API (Application Programming Interface)
About 5 min read
Last updated: 2026-04-28
What Is an API
An API (Application Programming Interface) is a set of rules that allows software applications to communicate and exchange data. Think of a restaurant: the customer (application) reads the menu (API specification), places an order, and the waiter (API) relays it to the kitchen (server) and brings back the dish (data).
Your weather app displays current conditions by fetching data through a weather service API. Modern web services combine dozens to hundreds of APIs behind the scenes.
Main Types of APIs
API Authentication and Authorization
Secure API usage requires both authentication (who is accessing) and authorization (what they can do).
- API Keys: The simplest method. A fixed string included in request headers. Easy but risky if leaked.
- OAuth 2.0: Enables third-party authentication like "Sign in with Google" without sharing passwords directly.

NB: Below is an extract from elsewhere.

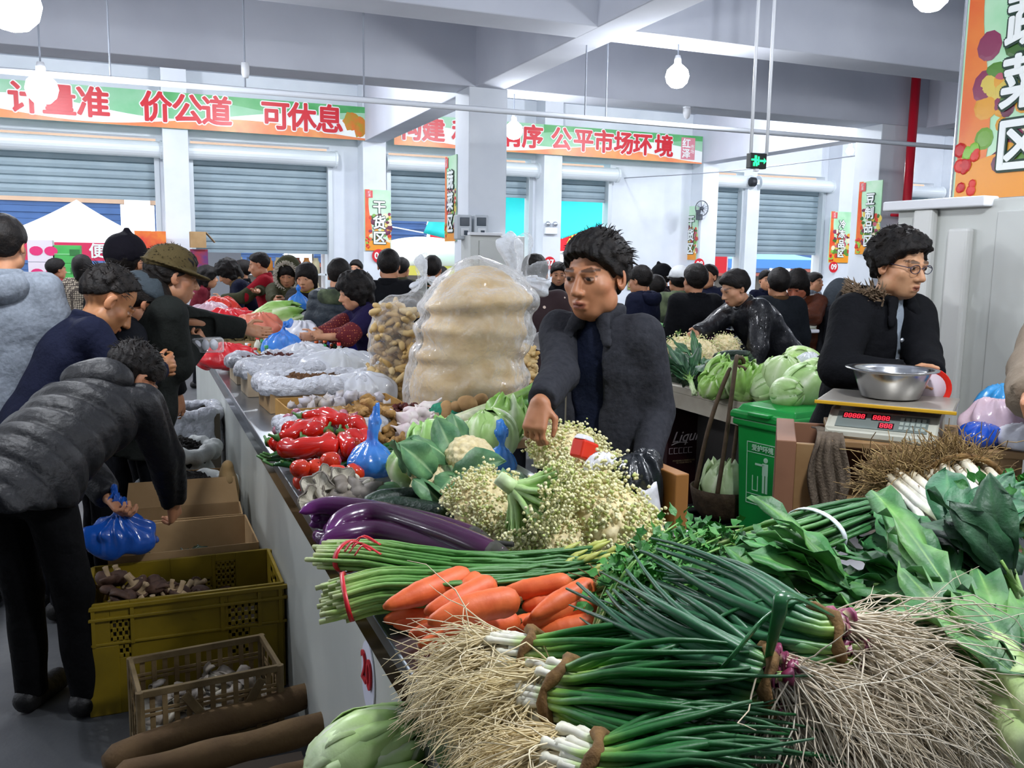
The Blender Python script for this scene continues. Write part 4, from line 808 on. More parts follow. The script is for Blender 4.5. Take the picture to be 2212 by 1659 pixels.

- JWT (JSON Web Token): Embeds authentication data in a token that can be verified without server-side sessions. Works well with stateless API designs.
Hardcoding API keys in source code or committing them to public repositories remains a common mistake. Use secret management tools and environment variables.
Rate Limiting and API Protection
Rate limiting caps the number of API requests accepted within a time window. Without it, attackers can overwhelm servers with DDoS attacks.
- Fixed Window: Limits requests per fixed time period (e.g., 100 per minute). Simple but allows bursts at window boundaries.
- Sliding Window: Continuously tracks requests over the last time period, eliminating boundary bursts.
- Token Bucket: Tokens replenish at a steady rate and are consumed per request. Allows short bursts while controlling long-term averages.
When rate limited, servers return HTTP 429 (Too Many Requests). API consumers should implement exponential backoff retry logic.
API Security in Practice
APIs are the backbone of modern web services and a primary target for attackers. The OWASP API Security Top 10 highlights broken authentication, object-level authorization flaws, and excessive data exposure.
- Input Validation: Validate all request parameters to prevent SQL injection and XSS.
- HTTPS Enforcement: Always encrypt API traffic with TLS. Sending API keys over plain HTTP exposes them to interception.
- Least Privilege: Grant API tokens only the minimum required permissions.
- Logging and Monitoring: Monitor API call patterns to detect anomalous access early.
Common Misconceptions
- APIs are only relevant to developers
- APIs power smartphone apps, IoT devices, payment systems, and more. Logging into social media, paying with digital wallets, and using ride-sharing apps all rely on APIs.
- Private APIs are automatically secure
- Internal APIs can be exploited if the network is compromised or through supply chain attacks. Zero-trust principles - authentication, authorization, and encryption for internal APIs - are essential.
- REST is outdated and being replaced by GraphQL
- GraphQL excels in specific use cases, but REST is not inferior in all scenarios. For simple CRUD operations and caching, REST is often more appropriate. Both coexist.